Joint Unmanned Air Traffic Team Working to Improve UAS Safety

UAS Air Traffic

The Joint Unmanned Air Traffic Team (JUATT) at Embry-Riddle Aeronautical University's Prescott Campus is working to change the way commercial un​manned operators and participating hobbyists safely fly their aircraft. They have developed an unmanned air traffic control system based on the Military Grid Reference System (MGRS). The use of this grid system is common for current military operations and students at Embry-Riddle have been educated on how to use MGRS.

Seeing and avoiding are among the primary concerns surrounding unmanned aircraft systems (UAS), or drones. The JUATT system is similar to how air traffic control (ATC) currently service visual flight rules (VFR). Each UAS operator would file a proposed flight plan that requests permission to occupy an area of airspace up to 400 ft. above ground level using the grid system. This plan is reviewed by an unmanned controller who will either approve or deny the requested airspace. UAS operators then communicate with the unmanned controllers via text chat which helps reduce the cost of operations and allows ground based operators to communicate easily without radio interference.

According to the team, nothing like this currently exists. "Our system is different because it uses a grid reference system instead of fixes, waypoints, ground navigation aids, or latitude and longitude," said Jennah Perry, Professor of Air Traffic Management.
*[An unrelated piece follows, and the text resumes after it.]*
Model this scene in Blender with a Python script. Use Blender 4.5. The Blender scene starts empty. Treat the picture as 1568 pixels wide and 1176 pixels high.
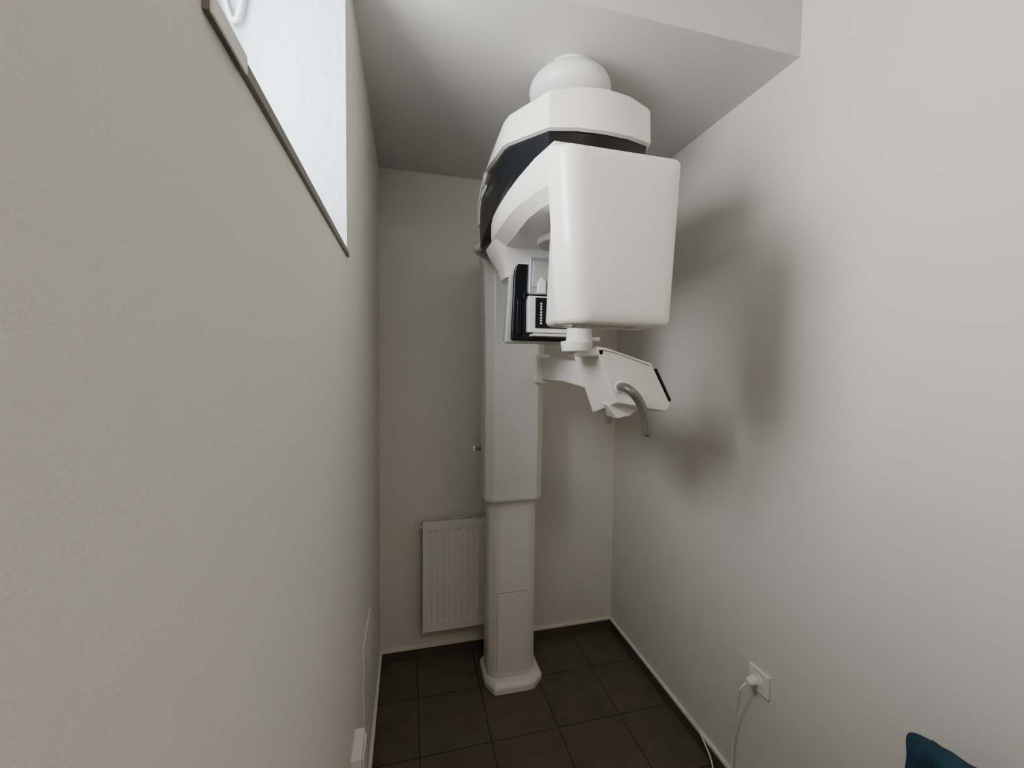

The JUATT system would allow for commercial UAS flights to be approved in a much more traditional manner by allowing UAS operators to contact the controlling agencies directly, while at the same time ensuring that manned aircraft are given the proper separation from UAS.

The team acknowledges that FAA ATC facilities are understaffed and overworked. JUATT proposes that with Flight Service Station hub facilities currently housing experienced air traffic control specialists already familiar with unmanned operations, a mere software upgrade to the FS21 system could allow commercial unmanned aircraft operations to be safely integrated and separated in the National Airspace System.

"The JUATT method combined with the Flight Service concept would essentially solve all problems the FAA faces with respect to integrating commercial unmanned aircraft into the National Airspace System," added Perry. "Instead of trying to 're-invent the wheel,' perhaps we should be looking at ways to economically and feasibly transform it into what the users need today."